The brand's reputation for fit and quality has suffered, and that has led to a sense among apparel shoppers that it’s not a good deal, unless it’s on sale, says GlobalData Retail Managing Director Neil Saunders. “As much as the Madewell brand is healthy, this success is more than offset by ongoing challenges at the much larger J. Crew segment,” he noted in an email to Retail Dive. “While declines in the latter were much less severe this quarter, a 7% dip in comparable sales is still indicative of a brand that is still not fully resonating with consumers. It also underlines the fact that the productivity of J. Crew's stores is waning.”

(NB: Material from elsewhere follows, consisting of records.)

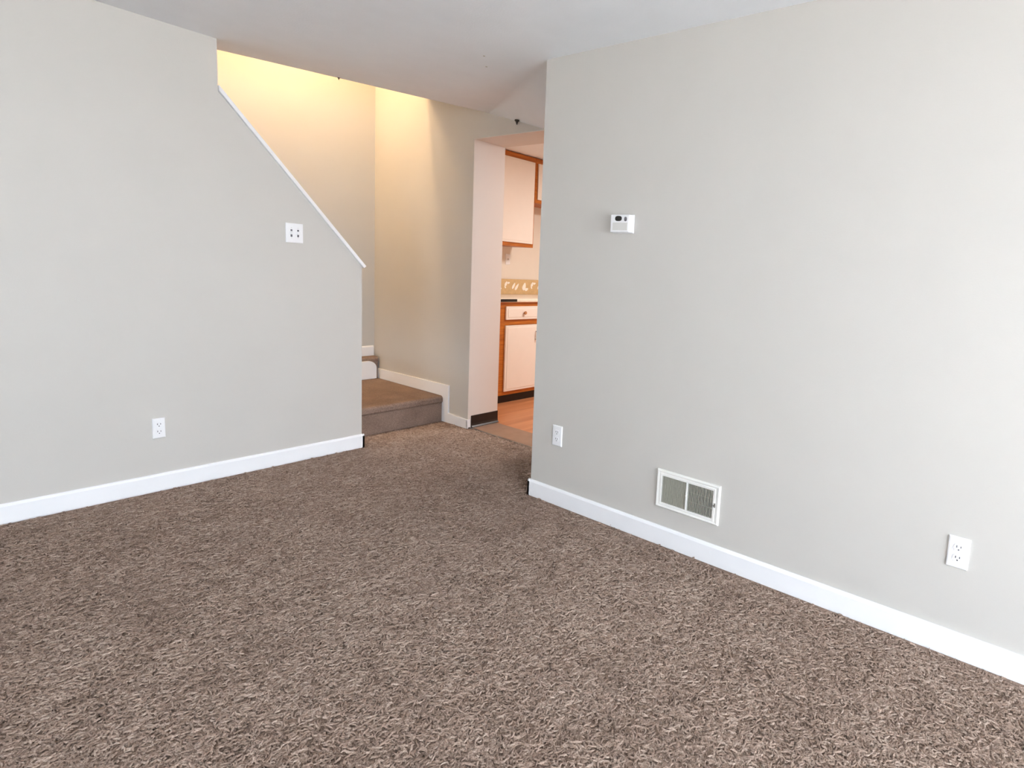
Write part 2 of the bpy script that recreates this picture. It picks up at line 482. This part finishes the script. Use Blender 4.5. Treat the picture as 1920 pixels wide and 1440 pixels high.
def outlet(label, loc, rz, w_=.070, h_=.114, slotm=GREYSLOT):
    t = thing('wall_outlet', label, 'outlet', loc, rz, 'duplex wall outlets')
    part('plate', plate(w_, h_), PLASTIC, t)
    for s in (1, -1):
        zc = s*.0195
        bm = bmesh.new()
        n = 20
        pts = []
        for i in range(n):
            a_ = 2*PI*i/n
            pts.append((.0165*math.cos(a_)*w_/.07, zc + max(-.0135, min(.0135, .0165*math.sin(a_)))))
        prism(bm, pts, 'y', -.0088, -.006)
        r = part('receptacle', bm, PLASTIC, t)
        for sx, hh in ((-.0065, .0042), (.0065, .0034)):
            part('slot', bx(sx-.0014, sx+.0014, -.0094, -.0085, zc+.0035-hh, zc+.0035+hh), slotm, r)
        bm = bmesh.new(); cyl(bm, (0, -.009, zc-.0075), .0026, .0008, 'y', 12)
        part('ground_hole', bm, slotm, r)
    bm = bmesh.new(); cyl(bm, (0, -.0075, 0), .003, .0016, 'y', 12)
    part('screw', bm, PLASTIC, t)
    return t
RW = -PI/2
outlet('white outlet low on the thermostat wall beside its free corner', (XR, 2.148, .393), RW)
outlet('white outlet low on the wall beyond the vent, the largest in view', (XR, .167, .390), RW)
outlet('white outlet low on the wall with the sloped stair edge', (.963, YW, .342), 0, .054, .108)

t = thing('light_switch', 'white double switch plate beside the sloped stair edge', 'switch', (1.639, YW, 1.420), 0)
part('plate', plate(.096, .116), PLASTIC, t)
for sx in (-.0185, .0185):
    part('slot', bx(sx-.005, sx+.005, -.0074, -.0068, -.023, .021), GREYSLOT, t)
    bm = bmesh.new(); prism(bm, [(-.0072, -.009), (-.0072, .011), (-.019, .002), (-.017, -.008)], 'x', sx-.0052, sx+.0052, bev=.0008)
    part('toggle', bm, PLASTIC, t)
    for sz in (-.03, .03):
        bm = bmesh.new(); cyl(bm, (sx, -.0073, sz), .0026, .0014, 'y', 12); part('screw', bm, OFFPL, t)

# thermostat
t = thing('thermostat', 'small white thermostat with black display on the tall plain wall', 'thermostat', (XR, 1.768, 1.545), RW)
part('base_plate', bx(-.062, .066, -.008, 0, -.046, .044, bev=.003), PLASTIC, t)
bm = bmesh.new()
prism(bm, [(-.058, -.008), (.062, -.008), (.058, -.034), (-.054, -.038)], 'z', -.043, .042, bev=.004)
part('housing', bm, PLASTIC, t)
def on_front(bm):      # shift to the housing's slanted front face
    for v in bm.verts: v.co.y += -.0366 + (v.co.x+.054)*.0357 - .0012
    return bm
def ellip(cx, cz, rx, rz_, th, p_=2.6, n=24):
    bm = bmesh.new(); pts = []
    for i in range(n):
        a_ = 2*PI*i/n; ca, sa = math.cos(a_), math.sin(a_)
        pts.append((cx + rx*math.copysign(abs(ca)**(2/p_), ca), cz + rz_*math.copysign(abs(sa)**(2/p_), sa)))
    prism(bm, pts, 'y', -th, .0015); return bm
part('display', on_front(ellip(-.0065, .023, .020, .0125, .001)), BLACKPL, t)
part('button', on_front(ellip(.036, .0205, .0075, .0105, .002)), GREYSLOT, t)
part('cover_door', on_front(bx(-.040, .049, -.0012, .002, -.033, .004, bev=.0008)), OFFPL, t)

# floor register in the wall
t = thing('air_vent', 'white metal air register with two banks of fins low on the wall', 'vent', (XR, 1.297, .284), RW)
W2, H2, IW, IH = .1725, .0935, .140, .0665
bm = bmesh.new()
def ringv(hw, hh, y): return [bm.verts.new((sx*hw, -y, sz*hh)) for sx, sz in ((-1, -1), (1, -1), (1, 1), (-1, 1))]
rs = [ringv(W2, H2, 0), ringv(W2, H2, .008), ringv(W2-.006, H2-.006, .013), ringv(IW+.012, IH+.012, .010), ringv(IW+.009, IH+.009, .013), ringv(IW, IH, .012), ringv(IW, IH, .001)]
for q0_, q1_ in zip(rs, rs[1:]):
    for i in range(4): bm.faces.new((q0_[i], q0_[(i+1) % 4], q1_[(i+1) % 4], q1_[i]))
part('frame', bm, METALW, t)
part('dark_backing', bx(-IW, IW, -.0012, -.0004, -IH, IH), RECESS_STRIP, t)  # flat dark panel, shade of the recess put into its colour
part('center_bar', bx(-.0045, .0045, -.0145, -.002, -IH, IH, bev=.001), METALW, t)
for s in (-1, 1):
    bm = bmesh.new(); n = 17
    for i in range(n):
        x = s*(.0105 + (IW-.015)*i/(n-1)*.985)
        b2 = bmesh.new(); box(b2, -.0009, .0009, -.0045, .0045, -IH, IH)
        bmesh.ops.rotate(b2, verts=b2.verts, matrix=Matrix.Rotation(s*math.radians(5), 3, 'Z'))
        bmesh.ops.translate(b2, verts=b2.verts, vec=(x, -.0068, 0)); merge(bm, b2)
    for zz in (-.022, .022): box(bm, min(s*.005, s*IW), max(s*.005, s*IW), -.0035, -.002, zz-.001, zz+.001)
    o = part('fins', bm, FINM, t); o['kind'] = 'stuff'
bm = bmesh.new(); cyl(bm, (.1505, -.017, .000), .0035, .012, 'y', 12, bev=.0008); box(bm, .1485, .1525, -.014, -.011, -.010, .010)
o = part('damper_lever', bm, STEEL, t)
bm = bmesh.new(); cyl(bm, (0, -.0155, .004), .005, .003, 'y', 14); part('screw', bm, METALW, t)

# ------------------------------------------------------------------ kitchen
CF = 4.13                                   # face of the base cabinet
X0, X1 = 3.52, 4.44
def rel(bm, o):
    bmesh.ops.translate(bm, verts=bm.verts, vec=(-o[0], -o[1], -o[2])); return bm
o0 = (3.98, CF, 0)
t = thing('base_cabinet', 'white doored base cabinet with orange wood frame under the counter', 'cabinet', o0)
part('carcass', rel(bx(X0+.004, X1, CF+.02, KY-.002, .09, .968), o0), WOODV, t)
bm = bmesh.new()
for a_, b_ in ((X0, X0+.072), (3.992, 4.036), (X1-.04, X1)): box(bm, a_, b_, CF, CF+.02, .09, .968)
for z0, z1 in ((.09, .13), (.755, .805), (.925, .968)): box(bm, X0+.05, X1-.02, CF+.0005, CF+.0195, z0, z1)
part('face_frame', rel(bm, o0), WOODH, t)
part('toe_kick', rel(bx(X0+.02, X1-.02, CF+.055, CF+.07, .003, .09), o0), VINYLBLK, t)
for x0_, x1_ in ((3.588, 4.000), (4.028, 4.41)):
    bm = bmesh.new()
    box(bm, x0_, x1_, CF-.019, CF-.001, .806, .930, bev=.004)
    box(bm, x0_+.022, x1_-.022, CF-.022, CF-.017, .828, .908, bev=.002)
    dr = part('drawer', rel(bm, o0), CABW, t)
    bm = bmesh.new(); xc = (x0_+x1_)/2+.01; cyl(bm, (xc, CF-.028, .869), .006, .014, 'y', 12); cyl(bm, (xc, CF-.041, .869), .016, .014, 'y', 18, bev=.004)
    part('knob', rel(bm, o0), KNOBM, dr)
    bm = bmesh.new()
    box(bm, x0_, x1_, CF-.019, CF-.001, .126, .752, bev=.004)
    box(bm, x0_+.022, x1_-.022, CF-.022, CF-.017, .148, .730, bev=.002)
    dr = part('door', rel(bm, o0), CABW, t)
    xc = x1_-.036 if x0_ < 4 else x0_+.036
    bm = bmesh.new()
    box(bm, xc-.006, xc+.006, CF-.048, CF-.040, .600, .690, bev=.003)
    for zz in (.606, .684): cyl(bm, (xc, CF-.032, zz), .004, .026, 'y', 10)
    part('handle', rel(bm, o0), STEEL, dr)
o1 = (3.98, CF, .968)
t = thing('countertop', 'cream countertop with tan leaf-printed backsplash above the base cabinet', 'countertop', o1)
bm = bmesh.new()
prism(bm, [(KY-.022, .9685), (CF-.020, .9685), (CF-.028, .974), (CF-.03, .985), (CF-.026, 1.0), (CF-.018, 1.004), (KY-.022, 1.004)], 'x', X0-.012, X1+.6)
part('slab', rel(bm, o1), COUNTER, t)
o = part('edge_strip', rel(bx(X0-.012, 3.70, CF-.036, CF-.029, .975, .999, bev=.002), o1), RECESS_STRIP, t)
o['label'] = 'dark strip along the counter edge'
bs = part('backsplash', rel(bx(XT+.01, X1+.6, KY-.021, KY-.002, 1.0045, 1.165, bev=.002), o1), BSPL, t)
def leaf(cx, cz, L_, W_, a_):
    bm = bmesh.new(); n = 14; pts = []
    for i in range(n):
        th = 2*PI*i/n; u = math.cos(th)*L_/2; v = math.sin(th)*W_/2*(1-.35*math.cos(th))
        pts.append((cx+u*math.cos(a_)-v*math.sin(a_), cz+u*math.sin(a_)+v*math.cos(a_)))
    prism(bm, pts, 'y', KY-.0235, KY-.020); return rel(bm, o1)
for k in range(8):
    bx0 = 3.62 + .37*k - .0
    for (dx_, z_, L_, W_, a_) in ((.10, 1.115, .055, .028, 1.1), (.135, 1.125, .035, .022, .2), (.205, 1.095, .075, .026, 1.05), (.25, 1.085, .085, .028, .95), (.09, 1.08, .03, .016, 2.2), (.355, 1.09, .085, .045, 1.3), (.39, 1.06, .05, .03, .4)):
        if bx0+dx_ < X1+.5 and bx0+dx_ > XT+.1: part('printed_leaf', leaf(bx0+dx_, z_, L_, W_, a_), LEAFP, bs)

UF = 4.42
def wall_cabinet(label, xa, xb, zb, ndoor, stile_l):
    o2 = ((xa+xb)/2, UF, zb)
    t = thing('wall_cabinet', label, 'cabinet', o2, 0, 'kitchen wall cabinets')
    part('carcass', rel(bx(xa+.001, xb-.001, UF+.02, KY-.002, zb, 2.392), o2), WOODV, t)
    bm = bmesh.new()
    box(bm, xa, xb, UF, UF+.0195, 2.335, 2.392); box(bm, xa, xb, UF, UF+.0195, zb-.0, zb+.05)
    for a_, b_ in ((xa, xa+stile_l), (xb-.03, xb)): box(bm, a_, b_, UF+.0005, UF+.0195, zb, 2.39)
    part('face_frame', rel(bm, o2), WOODH, t)
    wd = (xb-xa-stile_l-.012)/ndoor
    for k in range(ndoor):
        x0_ = xa+stile_l-.004+k*wd; x1_ = x0_+wd-.006
        bm = bmesh.new()
        box(bm, x0_, x1_, UF-.019, UF-.001, zb+.035, 2.342, bev=.004)
        box(bm, x0_+.02, x1_-.02, UF-.022, UF-.017, zb+.056, 2.322, bev=.002)
        part('door', rel(bm, o2), CABW, t)
wall_cabinet('tall white wall cabinet above the counter beside the jamb', 3.66, 4.178, 1.500, 1, .024)
wall_cabinet('short white wall cabinet beside the tall one, half hidden by the wall', 4.181, 4.95, 1.952, 2, .030)

t = thing('kitchen_switch', 'small white switch plate on the kitchen wall under the cabinet', 'switch', (4.122, KY, 1.370), 0)
part('plate', plate(.062, .112), PLASTIC, t)
bm = bmesh.new(); prism(bm, [(-.007, -.009), (-.007, .011), (-.018, .002), (-.016, -.008)], 'x', -.005, .005, bev=.0008)
part('toggle', bm, OFFPL, t)

# ------------------------------------------------------------------ small dark hooks at the ceiling edge
def hook(label, loc, s):
    bm = bmesh.new()
    cyl(bm, (0, 0, -.004*s), .016*s, .008*s, 'z', 10)
    cyl(bm, (0, 0, -.020*s), .002*s, .026*s, 'z', 10, r2=.012*s)
    o = new_obj('ceiling_hook', bm, HOOKM)
    o.location = loc; o['label'] = label; o['category'] = 'hook'; o['group'] = 'ceiling hooks'
hook('dark pointed hook on the ceiling edge by the kitchen doorway', (2.832, 3.20, 2.315), 1.0)
hook('tiny dark hook on the ceiling edge above the lit stairs', (1.915, 3.80, H), .45)
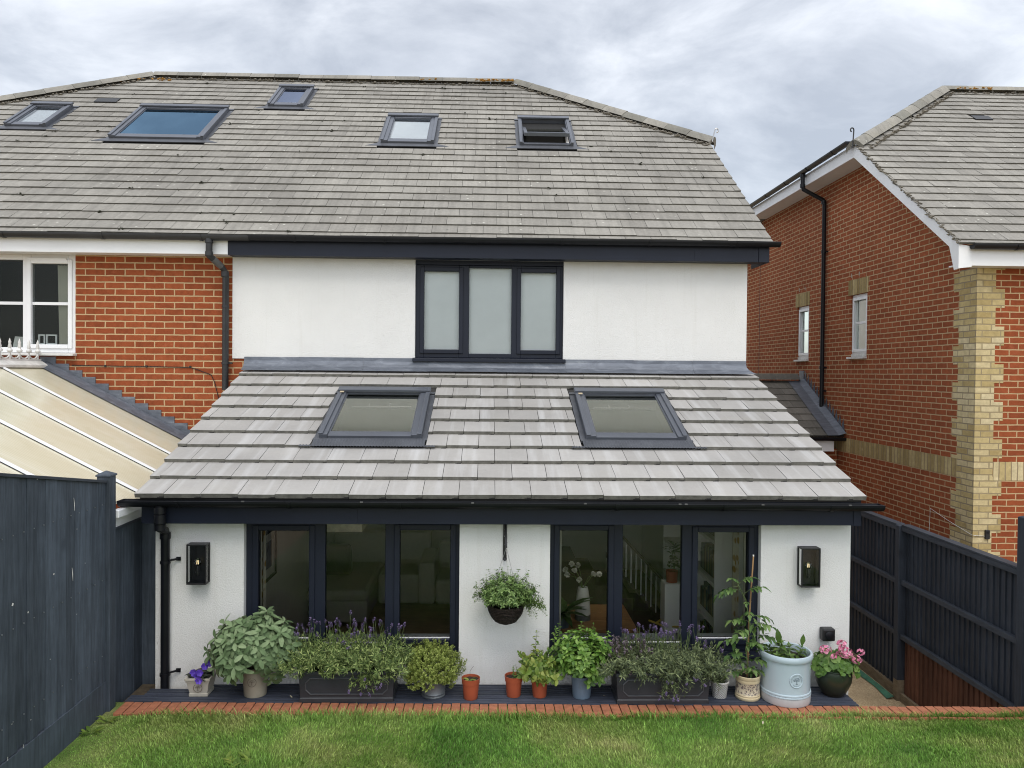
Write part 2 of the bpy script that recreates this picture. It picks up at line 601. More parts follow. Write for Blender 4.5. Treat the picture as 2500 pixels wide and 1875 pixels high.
M['brown'] = m_wood('brown_boards', (0.125, 0.055, 0.034), (8, 8, 0.6), 0.45, 0.8, 0.4)
M['oldwood'] = m_wood('grey_timber', (0.19, 0.15, 0.10), (4, 1, 4), 0.4, 0.85)
M['barewood2'] = plain('pale_dry_leaf', (0.42, 0.38, 0.27), 0.8)
M['barewood'] = plain('bare_wood', (0.72, 0.70, 0.66), 0.8)
M['deck'] = m_wood('deck_paint', (0.047, 0.055, 0.078), (0.6, 6, 6), 0.32, 0.55)
M['redwood'] = plain('dark_red_wood', (0.07, 0.016, 0.013), 0.6)
M['redwood2'] = plain('dark_stair', (0.060, 0.045, 0.030), 0.7)
M['moss'] = plain('dark_moss', (0.040, 0.042, 0.026), 0.95, var=0.5, scale=40)
M['soil'] = plain('soil', (0.030, 0.020, 0.014), 0.95, var=0.5, scale=60, bump=0.8)
M['earth'] = plain('earth', (0.085, 0.066, 0.042), 0.95, var=0.5, scale=14, bump=0.6)
M['gravel'] = m_gravel()
M['membrane'] = plain('green_membrane', (0.045, 0.155, 0.095), 0.7, var=0.45, scale=12, bump=0.4)
M['blade'] = m_grass('grass_blades', 'blade')
M['lawn'] = m_grass('lawn_ground', 'ground')
M['glass'] = m_glass('window_glass', (0.95, 0.97, 0.94), (1, 1, 1), 1.5, 0.0, 0.05)
M['glass_up'] = m_glass('bedroom_glass', (0.97, 1.0, 1.0), (0.95, 1.0, 1.0), 1.5, 0.0, 0.08)
M['glass_left'] = m_glass('neighbour_glass', (0.8, 0.84, 0.82), (0.8, 0.85, 0.8), 1.30, 0.0, 0.08)
M['glass_roof'] = m_glass('roof_glass', (0.97, 0.98, 0.95), (0.95, 0.98, 0.89), 3.4, 0.0, 0.05)
M['glass_blue'] = m_glass('coated_roof_glass', (0.35, 0.5, 0.65), (0.40, 0.66, 0.92), 4.0)
M['glass_pale'] = m_glass('pale_roof_glass', (0.85, 0.9, 0.95), (0.92, 0.97, 1.0), 2.2)
M['glass_lilac'] = m_glass('lilac_roof_glass', (0.35, 0.4, 0.5), (0.66, 0.76, 1.0), 3.6)
M['lampglass'] = m_glass('lamp_glass', (0.93, 0.95, 0.95), (1, 1, 1), 1.5)
M['blind'] = plain('white_blind', (0.90, 0.925, 0.92), 0.9, var=0.03)
M['cream'] = plain('cream_blind', (0.60, 0.58, 0.47), 0.9, var=0.04)
M['cream2'] = plain('cream_blind_dark', (0.43, 0.42, 0.33), 0.9, var=0.04)
M['cream'] = m_leaf('cream_fabric', ((0.84, 0.82, 0.70),) * 3, 0.9, 0.60)
M['cream2'] = m_leaf('cream_fabric_folded', ((0.72, 0.70, 0.58),) * 3, 0.9, 0.60)
M['black'] = plain('black_metal', (0.0085, 0.0088, 0.0105), 0.42, 0.0, var=0.15)
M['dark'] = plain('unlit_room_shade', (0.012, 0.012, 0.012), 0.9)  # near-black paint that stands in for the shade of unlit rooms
M['steel'] = plain('galvanised_wire', (0.42, 0.42, 0.42), 0.35, 0.9)
M['brass'] = plain('pale_brass', (0.75, 0.62, 0.42), 0.35, 0.6)
M['zinc'] = plain('zinc', (0.19, 0.21, 0.225), 0.5, 0.5, var=0.25, scale=12)
M['terracotta'] = plain('orange_plastic', (0.34, 0.078, 0.034), 0.42, var=0.08)
M['bluegrey'] = plain('blue_grey_pot', (0.125, 0.175, 0.235), 0.55, var=0.12, scale=10)
M['stonepot'] = plain('stone_pot', (0.44, 0.42, 0.36), 0.75, var=0.14, scale=12)
M['taupe'] = plain('taupe_pot', (0.29, 0.265, 0.205), 0.7, var=0.15, scale=9)
M['emblem'] = plain('emblem_brown', (0.15, 0.12, 0.09), 0.8)
M['trough'] = plain('lead_effect_trough', (0.027, 0.031, 0.038), 0.5, var=0.25, scale=9, bump=0.1)
M['glaze'] = plain('pale_blue_glaze', (0.44, 0.53, 0.585), 0.22, var=0.04, scale=3, coat=0.3)
M['glaze_base'] = plain('pale_grey_base', (0.48, 0.49, 0.50), 0.6, var=0.1, scale=8)
M['glaze_mark'] = plain('glaze_mark', (0.13, 0.17, 0.20), 0.5)
M['green_glaze'] = m_greenglaze()
M['lattice'] = m_lattice()
M['floral'] = m_floral()
M['wicker'] = m_wicker()
M['cane'] = plain('bamboo', (0.33, 0.19, 0.085), 0.6, var=0.25, scale=8)
M['stem'] = plain('green_stem', (0.11, 0.16, 0.05), 0.6, var=0.2)
M['woody'] = plain('woody_stem', (0.10, 0.075, 0.05), 0.8, var=0.3)
M['sage'] = m_leaf('sage_leaf', ((0.088, 0.145, 0.060), (0.160, 0.235, 0.112), (0.255, 0.335, 0.180)), 0.75, 0.15, under=(0.31, 0.35, 0.22))
M['lav'] = m_leaf('lavender_leaf', ((0.050, 0.085, 0.026), (0.150, 0.220, 0.062), (0.390, 0.460, 0.165)), 0.7, 0.2)
M['lav2'] = m_leaf('greyer_lavender_leaf', ((0.048, 0.066, 0.034), (0.120, 0.155, 0.072), (0.260, 0.305, 0.140)), 0.7, 0.2)
M['thyme'] = m_leaf('thyme_leaf', ((0.130, 0.180, 0.030), (0.240, 0.300, 0.062), (0.370, 0.420, 0.120)), 0.6, 0.22)
M['mint'] = m_leaf('mint_leaf', ((0.060, 0.140, 0.022), (0.140, 0.260, 0.042), (0.255, 0.400, 0.090)), 0.45, 0.25)
M['balm'] = m_leaf('yellow_mint_leaf', ((0.085, 0.155, 0.026), (0.175, 0.255, 0.042), (0.300, 0.345, 0.075)), 0.45, 0.28)
M['trail'] = m_leaf('trailing_leaf', ((0.068, 0.130, 0.034), (0.145, 0.235, 0.062), (0.270, 0.370, 0.135)), 0.5, 0.22)
M['tomato'] = m_leaf('tomato_leaf', ((0.042, 0.095, 0.024), (0.090, 0.165, 0.042), (0.170, 0.255, 0.080)), 0.6, 0.22)
M['dahlia'] = m_leaf('broad_leaf', ((0.055, 0.105, 0.022), (0.095, 0.165, 0.034), (0.150, 0.225, 0.050)), 0.4, 0.22)
M['geranium'] = m_leaf('geranium_leaf', ((0.045, 0.105, 0.018), (0.095, 0.185, 0.034), (0.190, 0.290, 0.080)), 0.55, 0.22)
M['darkleaf'] = m_leaf('dark_leaf', ((0.020, 0.030, 0.018), (0.035, 0.045, 0.026), (0.055, 0.050, 0.040)), 0.5, 0.1)
M['purple'] = m_leaf('violet_petal', ((0.095, 0.045, 0.42), (0.15, 0.075, 0.58), (0.22, 0.12, 0.70)), 0.5, 0.25)
M['lavflower'] = m_leaf('lavender_flower', ((0.085, 0.062, 0.130), (0.160, 0.118, 0.240), (0.300, 0.225, 0.390)), 0.7, 0.15)
M['lavdead'] = m_leaf('faded_lavender_flower', ((0.080, 0.065, 0.075), (0.155, 0.125, 0.135), (0.24, 0.19, 0.22)), 0.8, 0.15)
M['pink'] = m_leaf('pink_petal', ((0.66, 0.16, 0.32), (0.80, 0.31, 0.46), (0.88, 0.50, 0.62)), 0.5, 0.25)
M['whitepetal'] = m_leaf('white_petal', ((0.62, 0.60, 0.52), (0.75, 0.74, 0.68), (0.82, 0.82, 0.78)), 0.6, 0.2)
M['house_leaf'] = m_leaf('house_leaf', ((0.05, 0.10, 0.03), (0.09, 0.16, 0.05), (0.16, 0.22, 0.10)), 0.4, 0.2)
M['edging'] = plain('edging_brick', (0.36, 0.135, 0.070), 0.85, var=0.3, scale=18, bump=0.35)
M['plaster'] = plain('plaster', (0.84, 0.84, 0.80), 0.9, var=0.03)
M['floorboard'] = m_wood('oak_floor', (0.36, 0.26, 0.16), (0.7, 5, 5), 0.3, 0.45)
M['sofa'] = plain('grey_linen', (0.40, 0.39, 0.34), 0.95, var=0.06, scale=20)
M['sofa_dark'] = plain('dark_cushion', (0.05, 0.06, 0.045), 0.95)
M['table'] = m_wood('pine_table', (0.33, 0.175, 0.075), (0.6, 6, 6), 0.3, 0.35)
M['rattan'] = plain('yellow_paint', (0.48, 0.35, 0.06), 0.5)
M['vase'] = plain('white_vase', (0.66, 0.66, 0.62), 0.5)
M['curtain'] = m_curtain()
M['curtain_plain'] = plain('cream_curtain', (0.62, 0.60, 0.53), 0.95, var=0.06)
M['book'] = m_leaf('book_spines', ((0.08, 0.03, 0.02), (0.05, 0.10, 0.13), (0.25, 0.20, 0.12)), 0.7, 0.0)
M['ochre'] = plain('ochre_cloth', (0.42, 0.20, 0.03), 0.9)
M['art'] = plain('grey_print', (0.35, 0.36, 0.36), 0.6, var=0.6, scale=7)
M['redpot'] = plain('red_pot', (0.30, 0.07, 0.04), 0.6)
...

The financial picture is also increasingly dire for J. Crew, which has tussled with lenders over its efforts to restructure its debt. Six years after TPG Capital LP and Leonard Green & Partners L.P. acquired J. Crew for $2.8 billion and took it private, the retailer looks to be the latest in a string of retailers whose turnaround capital needs bump up against the profit-taking goals of private equity owners. Talk of going public has died down in recent months as J. Crew has continued to falter.
Last month the company filed a lawsuit alleging that an ad hoc group of lenders aims to disrupt its capital restructuring plans. J. Crew is in discussions with creditors to renegotiate its approximately $2 billion debt load, and on Dec. 15, it began to execute a plan to transfer its intellectual property to an unrestricted Cayman Islands subsidiary. The retailer wants the court to declare that its moves are in full compliance under its term loan agreement — but those plans have introduced uncertainty and don't bode well, Moody's said.
"Despite providing J. Crew with runway through 2021 to improve operations, the exchange will still leave the company with unsustainable leverage and uncertainty regarding its ability to stabilize earnings and return to growth,” Moody's analyst Raya Sokolyanska said in a statement emailed to Retail Dive.